Trasponendo le stesse considerazioni al tema dei diritti umani - che trovano espressione puntuale nella Carta dei diritti fondamentali dell'Unione europea solennemente proclamata a Nizza il 7 dicembre 2000 - sappiamo che in questa occasione ci si è fermati ad una tappa meramente enunciativa, rinviando al 2004 la decisione sul se essa debba assumere il valore di Costituzione. Insomma, per i diritti fondamentali non si è avuta (ancora?) la forza di fare quello che si è fatto per la moneta unica, forse nel timore che il darle il valore di Costituzione avrebbe significato fin da ora una implicita affermazione di sovranità che ci avrebbe condotto a pochi passi dalla nascita di uno Stato federale: e di questo non tutti i Governi europei sono (ancora ?) convinti.

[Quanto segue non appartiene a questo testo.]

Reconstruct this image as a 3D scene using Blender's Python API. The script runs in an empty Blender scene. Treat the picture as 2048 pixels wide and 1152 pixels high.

Il futuro dirà se questa battuta di arresto in omaggio alla sovranità degli Stati nazionali possa definitivamente far ritenere chiusa la partita, mentre sarebbe stato meglio dar vita subito, sia pur con una fonte pattizia, ad una Costituzione vera e propria avente come funzione essenziale la tutela dei diritti fondamentali di tutti i cittadini dell'Unione, in vista dell'ingresso in essa di quei Paesi solo da poco restituiti alla democrazia ed alla libertà.